China’s Antitrust Crackdown On Tech’s Giants Leads To Massive Losses
China’s continued crusade against Jack Ma – which may or may not culminate with Beijing tearing apart his fintech giant, Ant Financial on anti-trust grounds – led to a second day of frenetic selling among China’s largest tech firms, driven by an investor panic Beijing’s crackdown on financial intermediaries and antitrust scrutiny would spread beyond Jack Ma’s internet empire and engulf the country’s most powerful corporations.
As Bloomberg reports, Alibaba and its three biggest rivals – Tencent, food delivery giant Meituan and JD.com – were hammered in the past 48 hours, losing nearly $200 billion in the two sessions since Thursday when regulators revealed a probe into alleged monopolistic practices at Ma’s company, which was followed on Sunday by comments from PBOC deputy governor Pan Gongsheng who slammed the world’s biggest fintech company, Ant Financial, which is also owned by Ma saying it “must return to its origins in online payments and prohibit irregular competition, protect customers’ privacy in operating its personal credit rating business, establish a financial holding company to manage its businesses, rectify any irregularities in its insurance, wealth management and credit businesses, and run its asset-backed securities business in accordance with regulations.”
Traders were stunned by what appears to be the formal start of the Communist Party’s crackdown on not just Alibaba but also, potentially, the wider and increasingly influential tech sphere; as a result they quickly puked the Chinese tech megacaps, with Alibaba falling 8% Monday in Hong Kong, losing $270 billion of value since its October peak. Tencent and Meituan also tumbled more than 6%. Alibaba rival JD.com slid roughly 2%.
“The Chinese government is putting more pressure or wants to have more control on the tech firms,” Jackson Wong, asset management director at Amber Hill Capital, told Bloomberg. “There is still very big selling pressure on firms like Alibaba, Tencent or Meituan. These companies have been growing at a pace deemed by Beijing as too fast and have scales that are too big.”
So far Beijing’s ultimate intentions vis-a-vis Jack Ma and his online tech empire remain unclear, but as we noted yesterday, “the worst case scenario would be for Ant to forgo its money management, credit and insurance businesses, halting its operations in the units that service half a billion people. Its wealth management business which includes the Yu’ebao platform that sells mutual funds and money market funds, accounted for 15% of revenue.”

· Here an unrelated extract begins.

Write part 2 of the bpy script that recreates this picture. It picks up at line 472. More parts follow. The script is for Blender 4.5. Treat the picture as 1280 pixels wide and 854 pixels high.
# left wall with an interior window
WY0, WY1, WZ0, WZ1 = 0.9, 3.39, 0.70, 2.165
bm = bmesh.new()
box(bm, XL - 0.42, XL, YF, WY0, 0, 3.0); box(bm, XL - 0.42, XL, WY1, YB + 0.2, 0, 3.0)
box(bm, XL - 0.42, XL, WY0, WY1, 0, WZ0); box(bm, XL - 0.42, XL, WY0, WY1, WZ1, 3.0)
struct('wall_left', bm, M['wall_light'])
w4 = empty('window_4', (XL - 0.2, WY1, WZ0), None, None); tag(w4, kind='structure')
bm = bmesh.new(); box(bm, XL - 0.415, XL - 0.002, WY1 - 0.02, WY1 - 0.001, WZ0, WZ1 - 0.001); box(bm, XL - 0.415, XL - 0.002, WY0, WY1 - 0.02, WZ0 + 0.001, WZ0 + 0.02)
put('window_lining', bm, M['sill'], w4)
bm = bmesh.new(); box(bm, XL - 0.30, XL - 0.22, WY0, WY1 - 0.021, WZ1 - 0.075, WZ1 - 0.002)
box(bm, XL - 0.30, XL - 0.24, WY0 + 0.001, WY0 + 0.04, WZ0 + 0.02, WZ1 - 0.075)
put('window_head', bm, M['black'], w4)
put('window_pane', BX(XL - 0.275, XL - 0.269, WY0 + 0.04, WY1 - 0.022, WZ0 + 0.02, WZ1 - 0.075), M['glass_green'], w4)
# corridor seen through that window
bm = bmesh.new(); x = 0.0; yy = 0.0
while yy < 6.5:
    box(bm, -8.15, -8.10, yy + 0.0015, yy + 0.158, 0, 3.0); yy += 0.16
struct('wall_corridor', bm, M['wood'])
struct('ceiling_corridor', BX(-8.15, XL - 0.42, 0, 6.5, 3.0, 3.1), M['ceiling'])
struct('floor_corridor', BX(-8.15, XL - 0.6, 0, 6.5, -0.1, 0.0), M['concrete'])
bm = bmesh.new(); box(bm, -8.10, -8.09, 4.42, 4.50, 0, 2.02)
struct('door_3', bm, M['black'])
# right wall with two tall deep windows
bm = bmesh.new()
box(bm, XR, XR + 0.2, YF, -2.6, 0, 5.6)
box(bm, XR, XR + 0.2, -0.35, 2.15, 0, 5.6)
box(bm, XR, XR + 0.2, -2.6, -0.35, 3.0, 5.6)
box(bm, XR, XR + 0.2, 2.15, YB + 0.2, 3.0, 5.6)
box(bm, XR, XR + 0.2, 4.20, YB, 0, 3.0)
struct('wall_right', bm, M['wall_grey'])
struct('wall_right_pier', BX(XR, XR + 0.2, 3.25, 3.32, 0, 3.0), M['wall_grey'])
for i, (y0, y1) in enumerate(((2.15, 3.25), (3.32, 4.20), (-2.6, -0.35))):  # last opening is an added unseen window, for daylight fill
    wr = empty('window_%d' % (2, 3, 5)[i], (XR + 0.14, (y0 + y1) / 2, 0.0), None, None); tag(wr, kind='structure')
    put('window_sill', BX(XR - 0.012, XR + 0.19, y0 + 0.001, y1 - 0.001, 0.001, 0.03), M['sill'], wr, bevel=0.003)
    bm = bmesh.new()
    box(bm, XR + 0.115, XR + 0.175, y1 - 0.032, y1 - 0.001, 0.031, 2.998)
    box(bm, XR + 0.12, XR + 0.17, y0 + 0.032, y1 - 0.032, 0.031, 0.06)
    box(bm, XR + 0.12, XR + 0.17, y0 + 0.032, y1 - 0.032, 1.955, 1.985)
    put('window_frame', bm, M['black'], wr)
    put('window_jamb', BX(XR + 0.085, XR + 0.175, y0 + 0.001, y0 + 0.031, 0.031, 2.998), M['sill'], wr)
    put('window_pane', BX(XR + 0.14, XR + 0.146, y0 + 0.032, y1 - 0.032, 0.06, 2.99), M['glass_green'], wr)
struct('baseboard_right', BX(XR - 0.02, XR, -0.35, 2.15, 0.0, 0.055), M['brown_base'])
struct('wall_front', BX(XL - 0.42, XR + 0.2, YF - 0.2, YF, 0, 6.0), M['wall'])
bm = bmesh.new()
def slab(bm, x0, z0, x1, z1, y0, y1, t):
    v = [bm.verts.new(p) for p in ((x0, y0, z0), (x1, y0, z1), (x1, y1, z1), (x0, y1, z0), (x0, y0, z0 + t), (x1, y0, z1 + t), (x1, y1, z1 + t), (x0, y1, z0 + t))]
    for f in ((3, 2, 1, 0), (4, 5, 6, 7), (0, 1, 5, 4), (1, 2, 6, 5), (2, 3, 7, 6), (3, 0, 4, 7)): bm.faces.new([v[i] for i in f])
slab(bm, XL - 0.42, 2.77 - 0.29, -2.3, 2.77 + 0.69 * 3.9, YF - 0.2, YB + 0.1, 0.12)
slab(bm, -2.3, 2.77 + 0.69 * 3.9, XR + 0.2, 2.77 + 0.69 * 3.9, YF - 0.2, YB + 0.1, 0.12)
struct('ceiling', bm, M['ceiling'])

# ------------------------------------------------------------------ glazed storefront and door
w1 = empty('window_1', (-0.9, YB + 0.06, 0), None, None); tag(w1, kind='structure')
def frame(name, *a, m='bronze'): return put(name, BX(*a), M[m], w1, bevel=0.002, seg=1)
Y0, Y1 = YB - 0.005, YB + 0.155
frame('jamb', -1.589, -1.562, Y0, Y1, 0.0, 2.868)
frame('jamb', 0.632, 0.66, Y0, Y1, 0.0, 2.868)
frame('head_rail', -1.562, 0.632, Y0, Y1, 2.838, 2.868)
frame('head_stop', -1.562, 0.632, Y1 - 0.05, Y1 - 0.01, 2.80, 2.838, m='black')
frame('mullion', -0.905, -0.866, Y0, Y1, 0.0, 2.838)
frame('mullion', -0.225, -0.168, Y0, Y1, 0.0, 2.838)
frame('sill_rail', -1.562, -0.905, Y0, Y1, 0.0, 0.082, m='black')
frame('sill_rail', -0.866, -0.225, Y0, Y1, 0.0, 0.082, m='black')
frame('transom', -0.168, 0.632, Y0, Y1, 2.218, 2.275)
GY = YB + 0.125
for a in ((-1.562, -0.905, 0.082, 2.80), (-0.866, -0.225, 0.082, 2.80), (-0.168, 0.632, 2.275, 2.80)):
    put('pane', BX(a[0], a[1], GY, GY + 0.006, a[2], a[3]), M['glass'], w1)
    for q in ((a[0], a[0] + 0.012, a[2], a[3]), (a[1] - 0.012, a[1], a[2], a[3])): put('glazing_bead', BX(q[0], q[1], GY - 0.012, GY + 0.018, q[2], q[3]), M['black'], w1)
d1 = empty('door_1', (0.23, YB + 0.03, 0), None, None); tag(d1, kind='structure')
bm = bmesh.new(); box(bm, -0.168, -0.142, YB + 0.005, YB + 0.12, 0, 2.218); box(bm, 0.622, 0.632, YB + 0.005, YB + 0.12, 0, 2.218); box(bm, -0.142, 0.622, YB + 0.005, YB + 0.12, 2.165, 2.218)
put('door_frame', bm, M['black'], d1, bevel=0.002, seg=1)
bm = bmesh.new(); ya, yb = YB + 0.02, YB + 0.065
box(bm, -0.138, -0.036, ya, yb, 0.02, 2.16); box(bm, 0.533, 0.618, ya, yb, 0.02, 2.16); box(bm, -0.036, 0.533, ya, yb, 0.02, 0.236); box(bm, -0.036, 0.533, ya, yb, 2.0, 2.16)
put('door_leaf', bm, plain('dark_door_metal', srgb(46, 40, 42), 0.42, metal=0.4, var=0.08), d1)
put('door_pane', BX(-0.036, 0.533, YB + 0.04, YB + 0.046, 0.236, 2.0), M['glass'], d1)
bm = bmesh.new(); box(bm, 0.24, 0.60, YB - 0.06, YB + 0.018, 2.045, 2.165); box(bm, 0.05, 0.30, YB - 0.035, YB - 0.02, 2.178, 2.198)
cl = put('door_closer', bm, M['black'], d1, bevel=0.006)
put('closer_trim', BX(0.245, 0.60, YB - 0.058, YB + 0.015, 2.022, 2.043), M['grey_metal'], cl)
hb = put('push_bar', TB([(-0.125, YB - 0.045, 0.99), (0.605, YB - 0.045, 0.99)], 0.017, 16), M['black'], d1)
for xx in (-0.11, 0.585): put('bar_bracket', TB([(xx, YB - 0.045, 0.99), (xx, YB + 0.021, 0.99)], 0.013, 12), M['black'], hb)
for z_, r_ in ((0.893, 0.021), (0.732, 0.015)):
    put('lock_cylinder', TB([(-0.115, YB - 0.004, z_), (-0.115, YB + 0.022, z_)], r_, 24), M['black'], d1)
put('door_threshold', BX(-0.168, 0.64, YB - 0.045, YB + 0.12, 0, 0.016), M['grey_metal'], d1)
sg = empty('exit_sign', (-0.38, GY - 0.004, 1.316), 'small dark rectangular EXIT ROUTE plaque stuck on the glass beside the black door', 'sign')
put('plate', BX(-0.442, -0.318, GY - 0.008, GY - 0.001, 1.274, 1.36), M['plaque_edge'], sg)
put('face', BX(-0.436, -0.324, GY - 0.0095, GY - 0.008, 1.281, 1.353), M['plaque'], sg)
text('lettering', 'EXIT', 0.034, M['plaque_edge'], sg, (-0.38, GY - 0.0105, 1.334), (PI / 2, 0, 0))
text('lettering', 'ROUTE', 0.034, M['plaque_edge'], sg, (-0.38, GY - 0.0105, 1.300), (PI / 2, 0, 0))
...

Today Bloomberg picks up on this, writing that “investors remain divided over the extent to which Beijing will go after Alibaba and its compatriots as Beijing prepares to roll out the new anti-monopoly regulations. The country’s leaders have said little about how harshly they plan to clamp down or why they decided to act now.”
As Bloomberg adds, it’s unclear what concessions regulators may try to wring from Alibaba. Under the existing Antitrust Law, which is undergoing revisions to include the internet industry for the first time, Beijing can fine violators up to 10% of their revenue. In Alibaba’s case, that could mean a levy of as much as $7.8 billion.
Of course, the heavily sold tech names aren’t just sitting their: on Monday Alibaba raised its stock repurchase program by $4 billion to $10 billion, effective for two years through the end of 2022. But the buyback program was overwhelmed by fears that the steps taken against Ant are just the tip of the iceberg. While the central bank stopped short of calling for a breakup, the financial services giant now needs to present specific measures and a timetable for overhauling its business.
The State Administration for Market Regulation dispatched officials to Alibaba’s Hangzhou headquarters last Thursday and the on-site investigation was completed on the day, according to local news reports. The People’s Daily — the Communist Party mouthpiece — ran a commentary over the weekend warning Alibaba’s peers to take the antitrust investigation into Alibaba as a chance to lift their own awareness of fair competition.
Meanwhile, as we noted over the weekend, the formerly outspoken Ma has vanished from public view since Ant’s IPO got crushed by Beijing in the last moment in November. As of early December, Ma was advised by the government to stay in the country, a Bloomberg source said.
What happens next?
According to Bloomberg, “some analysts predict there’s a crackdown coming, but a targeted one.” They point to language in the regulations that suggests a heavy focus on online commerce, from forced exclusive arrangements with merchants known as “Pick One of Two” to algorithm-based prices favoring new users. The regulations specifically warn against predatory pricing – selling below cost – to weed out rivals.
“As this latest investigation occurs at a time when China is ready to take action against monopolistic practices, we think SAMR might want to use BABA’s case as a precedent to send a message to the rest of the industry that the authority is determined this time to address the” pricing issue, Nomura analysts wrote in a note Monday.